The BBC gave them the creative freedom to get on with it – “We were sort of allowed to do whatever we wanted to do,” laughs Herring – but there was little support for the show. Promises about properly trailing the show never came through; the series was continually interrupted by sport (though there was better coverage on Sky Sports, as Stewart Lee would remind the viewers live on air); and the show’s Friday evening repeat, a more natural home for Lee and Herring’s comedy, was shifted around in the schedules.
“We’re not on again next week,” said Herring at the end of one episode, “because the BBC don’t want to upset Channel 4 by providing effective competition to Dawson’s Creek and TFI Friday.”
“Partly why we got away with it was because no one was remotely interested in it,” said Lee, speaking on Herring’s Leicester Square Podcast in 2015. “No even watched it to check what was going out. And when it stopped, no one noticed.”
Jane Root became controller of BBC Two, she didn’t rate TMWRNJ, even though it was starting to catch on, which, watching it now, is obvious from the audience reaction. There’s a sense of bewilderment about the first few episodes; by the end, the audience are fully on board.
The final episode aired in June 1999 – a raucous 45 minutes that ties up every running gag from the series, knowing full well this was TMWRNJ’s last hurrah – marking an end for both the show and Lee and Herring’s partnership.
“I feel like with a third series some of the characters could have had that Little Britain style resonance,” says Herring. “But if we’d had that success it would have destroyed both of us in different ways. I think Stew wouldn’t have coped with the spotlight, and I’d have gone nuts in a different way.”
Like Fist of Fun, TMWRNJ was never released by the BBC on VHS or DVD. The duo later released Fist of Fun on DVD themselves, after paying for the rights, but similar plans for TMWRNJ collapsed.
“It’ll have to live on through YouTube and in people’s minds,” says Herring (and he’s right, its survived in crackly, taped-off-TV videos posted on YouTube). “It’s a little secret thing, and that’s what’s good about it.
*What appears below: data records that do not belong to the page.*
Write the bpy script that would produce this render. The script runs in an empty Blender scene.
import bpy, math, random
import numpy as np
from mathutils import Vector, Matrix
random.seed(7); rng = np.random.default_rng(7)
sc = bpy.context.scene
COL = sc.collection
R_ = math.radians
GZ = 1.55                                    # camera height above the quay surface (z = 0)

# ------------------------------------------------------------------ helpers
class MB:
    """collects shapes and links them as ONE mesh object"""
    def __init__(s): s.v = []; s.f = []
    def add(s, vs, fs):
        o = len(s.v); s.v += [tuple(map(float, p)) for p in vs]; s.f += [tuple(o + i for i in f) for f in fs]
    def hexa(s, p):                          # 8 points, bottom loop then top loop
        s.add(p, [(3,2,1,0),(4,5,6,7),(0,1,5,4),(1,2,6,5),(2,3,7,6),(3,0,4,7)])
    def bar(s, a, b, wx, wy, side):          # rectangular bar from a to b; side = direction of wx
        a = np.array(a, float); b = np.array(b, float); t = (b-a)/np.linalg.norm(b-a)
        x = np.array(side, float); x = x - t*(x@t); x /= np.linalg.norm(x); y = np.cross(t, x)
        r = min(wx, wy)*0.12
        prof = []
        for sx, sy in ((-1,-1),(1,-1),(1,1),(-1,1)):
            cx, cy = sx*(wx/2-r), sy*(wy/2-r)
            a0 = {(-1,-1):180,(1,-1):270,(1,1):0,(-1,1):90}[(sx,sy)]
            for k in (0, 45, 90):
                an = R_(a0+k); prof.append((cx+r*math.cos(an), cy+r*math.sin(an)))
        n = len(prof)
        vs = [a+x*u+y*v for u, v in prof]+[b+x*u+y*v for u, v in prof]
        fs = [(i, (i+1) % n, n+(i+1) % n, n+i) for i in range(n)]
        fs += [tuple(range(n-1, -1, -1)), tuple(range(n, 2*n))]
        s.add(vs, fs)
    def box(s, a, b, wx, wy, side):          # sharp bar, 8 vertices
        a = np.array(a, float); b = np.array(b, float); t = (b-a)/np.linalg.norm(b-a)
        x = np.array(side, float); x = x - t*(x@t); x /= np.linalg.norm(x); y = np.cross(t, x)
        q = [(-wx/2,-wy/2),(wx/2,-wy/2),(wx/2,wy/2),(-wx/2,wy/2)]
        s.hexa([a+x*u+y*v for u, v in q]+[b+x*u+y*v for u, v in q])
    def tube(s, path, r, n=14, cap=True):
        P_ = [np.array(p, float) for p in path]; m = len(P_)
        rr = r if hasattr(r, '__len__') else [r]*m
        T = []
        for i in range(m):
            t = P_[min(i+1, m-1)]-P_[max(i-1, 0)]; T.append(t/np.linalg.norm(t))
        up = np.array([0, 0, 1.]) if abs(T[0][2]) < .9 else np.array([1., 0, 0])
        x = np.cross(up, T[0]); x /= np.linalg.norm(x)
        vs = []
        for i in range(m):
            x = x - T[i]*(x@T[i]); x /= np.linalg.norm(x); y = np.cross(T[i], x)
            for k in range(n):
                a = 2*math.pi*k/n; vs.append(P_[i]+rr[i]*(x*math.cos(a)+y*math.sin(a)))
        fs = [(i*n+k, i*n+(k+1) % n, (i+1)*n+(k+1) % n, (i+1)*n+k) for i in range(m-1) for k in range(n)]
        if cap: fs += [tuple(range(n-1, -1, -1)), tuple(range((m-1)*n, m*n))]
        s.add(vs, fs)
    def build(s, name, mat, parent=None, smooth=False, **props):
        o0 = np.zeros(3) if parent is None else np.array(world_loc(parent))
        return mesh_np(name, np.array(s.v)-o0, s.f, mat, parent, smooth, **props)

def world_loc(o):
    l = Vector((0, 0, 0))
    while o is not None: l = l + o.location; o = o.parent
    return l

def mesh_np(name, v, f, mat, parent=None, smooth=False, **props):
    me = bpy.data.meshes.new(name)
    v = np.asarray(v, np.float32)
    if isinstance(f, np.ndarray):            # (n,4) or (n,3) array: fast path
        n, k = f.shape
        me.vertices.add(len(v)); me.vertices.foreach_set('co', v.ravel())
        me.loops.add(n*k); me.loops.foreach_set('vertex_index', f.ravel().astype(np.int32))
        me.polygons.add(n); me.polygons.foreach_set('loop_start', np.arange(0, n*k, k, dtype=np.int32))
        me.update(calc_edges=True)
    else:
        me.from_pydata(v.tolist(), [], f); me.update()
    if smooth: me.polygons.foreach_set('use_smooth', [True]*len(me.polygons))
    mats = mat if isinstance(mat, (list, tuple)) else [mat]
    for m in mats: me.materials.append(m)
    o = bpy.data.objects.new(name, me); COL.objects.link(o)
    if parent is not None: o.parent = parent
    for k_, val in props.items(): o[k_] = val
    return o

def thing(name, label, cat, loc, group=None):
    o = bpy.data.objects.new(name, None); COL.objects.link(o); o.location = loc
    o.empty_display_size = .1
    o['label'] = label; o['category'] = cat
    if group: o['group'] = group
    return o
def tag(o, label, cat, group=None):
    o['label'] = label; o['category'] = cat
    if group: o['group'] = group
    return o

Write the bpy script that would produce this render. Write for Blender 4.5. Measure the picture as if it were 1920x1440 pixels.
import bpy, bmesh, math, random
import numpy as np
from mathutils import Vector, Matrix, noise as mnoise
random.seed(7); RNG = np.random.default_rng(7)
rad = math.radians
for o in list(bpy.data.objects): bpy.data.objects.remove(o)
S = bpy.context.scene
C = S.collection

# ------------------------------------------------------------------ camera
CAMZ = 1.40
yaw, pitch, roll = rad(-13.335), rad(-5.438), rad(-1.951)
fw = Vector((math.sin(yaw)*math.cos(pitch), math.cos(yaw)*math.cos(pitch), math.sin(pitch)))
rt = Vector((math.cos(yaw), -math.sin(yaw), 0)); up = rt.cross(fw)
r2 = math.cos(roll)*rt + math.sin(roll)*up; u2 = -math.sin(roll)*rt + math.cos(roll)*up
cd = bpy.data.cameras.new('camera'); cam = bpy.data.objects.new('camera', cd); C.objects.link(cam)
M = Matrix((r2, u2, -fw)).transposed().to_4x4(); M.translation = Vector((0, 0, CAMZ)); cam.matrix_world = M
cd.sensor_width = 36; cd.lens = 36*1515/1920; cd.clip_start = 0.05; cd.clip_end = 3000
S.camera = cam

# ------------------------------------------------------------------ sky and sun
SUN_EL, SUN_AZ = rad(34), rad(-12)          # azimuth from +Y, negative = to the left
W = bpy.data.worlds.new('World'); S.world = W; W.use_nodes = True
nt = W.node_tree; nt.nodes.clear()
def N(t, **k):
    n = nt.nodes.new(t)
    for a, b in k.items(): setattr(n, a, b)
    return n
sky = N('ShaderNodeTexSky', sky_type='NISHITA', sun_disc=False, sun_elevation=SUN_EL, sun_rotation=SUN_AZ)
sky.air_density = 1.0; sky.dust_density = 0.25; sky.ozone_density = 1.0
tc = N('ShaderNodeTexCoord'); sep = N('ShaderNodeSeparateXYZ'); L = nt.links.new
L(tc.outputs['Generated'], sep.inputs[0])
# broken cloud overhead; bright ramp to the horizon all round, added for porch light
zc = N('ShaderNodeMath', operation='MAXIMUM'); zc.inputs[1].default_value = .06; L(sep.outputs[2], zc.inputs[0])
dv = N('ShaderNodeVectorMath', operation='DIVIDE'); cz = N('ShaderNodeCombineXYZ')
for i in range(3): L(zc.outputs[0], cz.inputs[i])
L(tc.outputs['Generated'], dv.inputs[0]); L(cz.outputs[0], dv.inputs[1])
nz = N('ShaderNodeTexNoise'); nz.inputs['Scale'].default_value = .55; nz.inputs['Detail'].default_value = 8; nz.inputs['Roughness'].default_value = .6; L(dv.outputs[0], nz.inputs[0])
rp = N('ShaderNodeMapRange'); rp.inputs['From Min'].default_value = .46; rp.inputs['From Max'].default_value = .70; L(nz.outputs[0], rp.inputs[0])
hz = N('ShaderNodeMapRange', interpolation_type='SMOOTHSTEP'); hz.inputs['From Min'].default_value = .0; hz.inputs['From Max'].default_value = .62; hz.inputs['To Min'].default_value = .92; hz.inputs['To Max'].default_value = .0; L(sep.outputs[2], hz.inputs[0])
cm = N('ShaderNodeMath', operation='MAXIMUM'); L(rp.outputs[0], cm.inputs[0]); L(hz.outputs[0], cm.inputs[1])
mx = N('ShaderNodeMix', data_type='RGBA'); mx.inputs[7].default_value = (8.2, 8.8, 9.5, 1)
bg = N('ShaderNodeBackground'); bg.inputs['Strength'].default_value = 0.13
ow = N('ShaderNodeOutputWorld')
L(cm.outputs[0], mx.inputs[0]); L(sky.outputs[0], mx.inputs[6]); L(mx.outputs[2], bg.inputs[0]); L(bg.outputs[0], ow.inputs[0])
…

You wouldn’t like it if it had become successful and no one would feel as fondly about it.”
In hindsight, it’s almost Young Ones-esque: an anarchic style of comedy that spoke directly to a young audience, but in the guise of a dusty, older generation’s TV format, influencing a generation of comedians-in-the-making.
My memory of watching is that as an impressionable, dirty joke-obsessed youngster, I loved it, while some – unsurprisingly older – family members hated it. I was even sent to my room once just for having it on, because one of Richard Herring’s “they’re all long-eared rabbits by the time I’ve finished with them” jokes had upset Grandma’s Sunday lunch. Twenty-eight years old, I was.